Gilts haven't been a safe haven during sterling bear markets, either. In the eight previous episodes of sterling weakness, the price of 10-year UK government bonds has fallen five times.

How low will sterling go?

Before its recent rally, the US dollar was at an all-time traded low for the modern era of freely floating currencies. Sterling has also fallen heavily, from 101 in February 2007 to 89 in August. But that’s still a long way off its record nadir of just 62, which it reached back in the crisis-ridden days of 1976.

On average, sterling has fallen around 15 per cent during its previous eight bear markets. It's already sold off by roughly that amount this time around. The biggest ever plunge was just over 20 per cent back in the early 1970s. In terms of time, the current sell-off is already quite long in the tooth; 14 months compared with an average of around 12. The longest bear market was 18 months.

How to get currency exposure

You may feel strongly that the dollar's recent rally against sterling is set to continue. Or perhaps you think that the euro has peaked against the pound. But what is the best way to turn your insight into profits?

Multi-currency bank accounts may seem like an obvious way to play the currency markets. As their name suggests, these are accounts that let you switch money between several currencies, all from a single account. So, you can tactically move from dollars to yen to Swiss francs as the mood takes you.

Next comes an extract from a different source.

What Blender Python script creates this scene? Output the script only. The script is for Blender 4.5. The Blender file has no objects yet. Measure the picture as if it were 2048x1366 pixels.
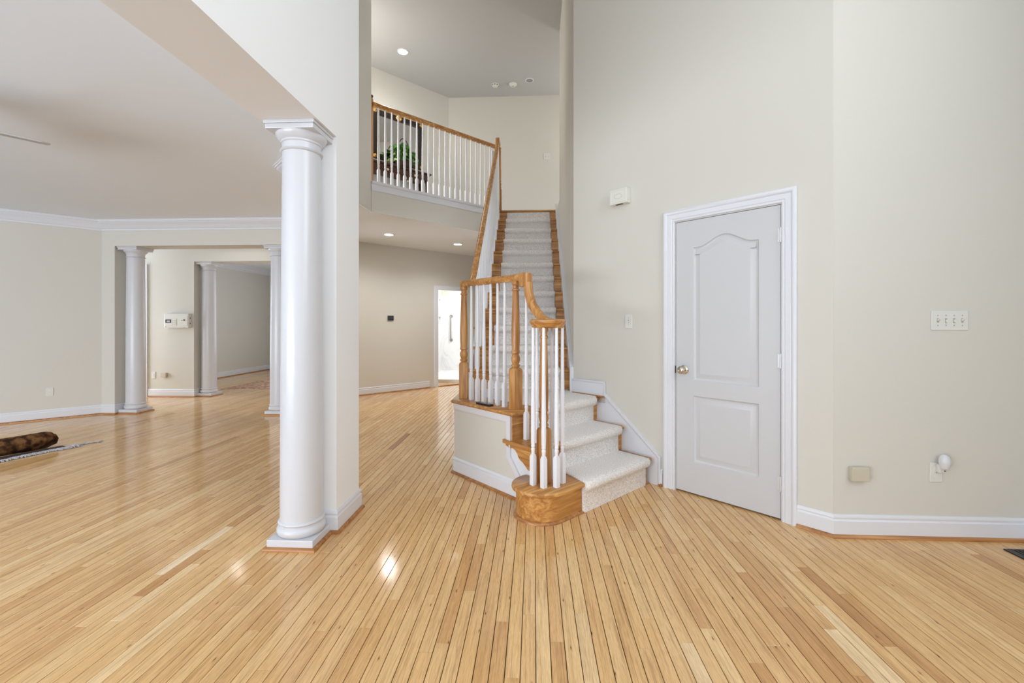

In practice, though, the big banks are not known for offering great exchange rates to retail customers. This often means that you need quite big moves in the exchange rate just to cover the cost of buying and eventually selling the foreign currency.

"It is also hard to obtain competitive rates of interest on foreign currency holdings with UK banks," says Chris Saint, currency strategist at Hargreaves Lansdown, a wealth management firm. "It's therefore important that people shop around. We're planning to let clients hold currencies with us at better rates than are on offer elsewhere."

Another disadvantage of physically switching currencies through a bank account is that any profits would potentially attract capital gains tax. This also goes for gains on most currency derivatives, such as contracts for difference, futures, options and covered warrants.

To avoid paying tax on your foreign-exchange profits, you could always take out a spread bet. As well as being tax-free, spread betting allows you to buy and sell at very keen exchange rates – far better than any bank is ever going to offer you.

What's more, the range of currency pairs available through spread-betting companies vastly outnumbers the narrow selection you'd get on a multi-currency account. IG Index, for example, offers more than 60 pairs. Because the currency markets trade 24 hours a day, you can open and close spread bets at almost any time, whereas banks' hours are much more restricted.

Although most people use spread bets to take positions over days or weeks, there's no reason why you can't use them to speculate over a currency's direction over several months. All you'd have to do is buy one of the longer-dated 'futures' bets expiring in three months' time. To keep the bet running after three months, you'd simply roll it over into another bet.